En las escasas conversaciones que he mantenido con algunos lugareños (que a veces no eran tales) han emergido los tópicos que han dibujado la imagen exterior de Sicilia, y también la idea que los sicilianos tienen de sí mismos y el modo en que ha condicionado históricamente sus conductas: el vicio de la impostura, el machismo endémico, las tentaciones inquisitoriales, el ensueño, la ambición de poder… Da la impresión de que, al igual que los terremotos, las erupciones volcánicas, las invasiones o las pestes, los mitos han terminado condicionando la vida de los sicilianos hasta casi absorberlos. Tal vez porque los pueblos dan pie a los tópicos, o a lo mejor porque tarde o temprano son éstos los que acaban moldeando a los pueblos. Quizá porque lo que empieza siendo un disfraz termina convirtiéndose en uniforme, o acaso porque el simple matiz deriva en rasgo de identidad.

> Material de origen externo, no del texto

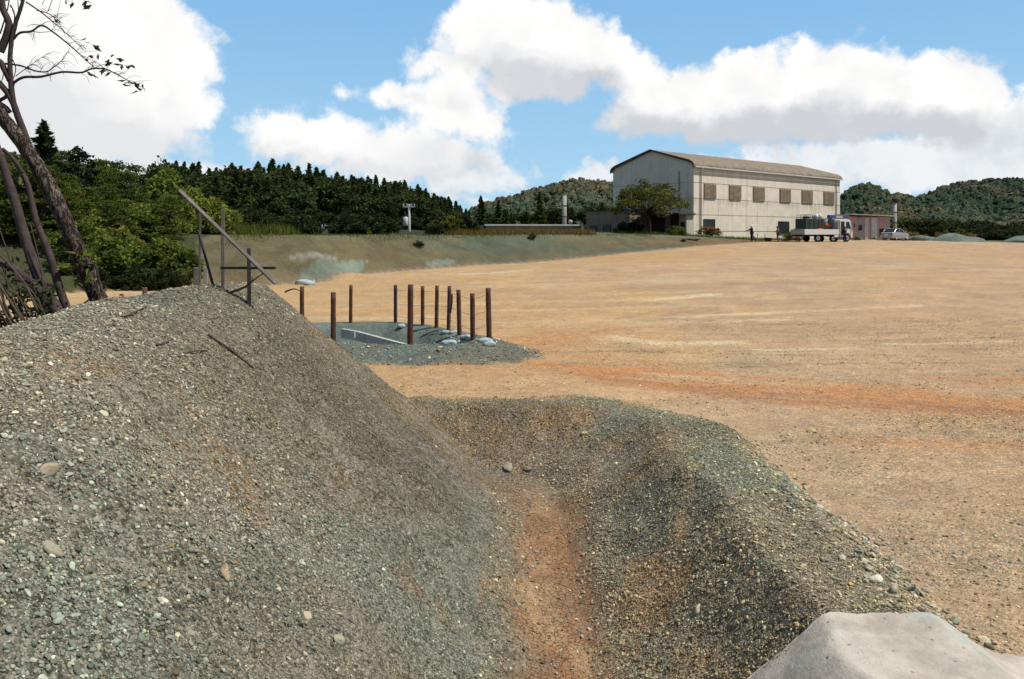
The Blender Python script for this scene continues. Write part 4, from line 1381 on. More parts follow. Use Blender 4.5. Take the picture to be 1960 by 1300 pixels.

Como dijo Gaetano Savatteri, “se puede ser siciliano sin haber puesto nunca un pie en Sicilia, pero es difícil no serlo si por casualidad se ha caído por allí”. Viajes como el que concluí el pasado domingo suponen un aterrizaje feliz, suave y acolchado en el corazón de uno de los rincones más fascinantes del Mediterráneo. Por encima, o más bien por debajo, de la uniformización planetaria que hoy confunde casi todo (coches, móviles, turismo, aeropuertos...), creo que debería volver para conocer mejor la autenticidad de la isla. Probablemente no lo haré, pero recomendaré a cualquiera de mis amigos que se pierda cuanto antes por allí.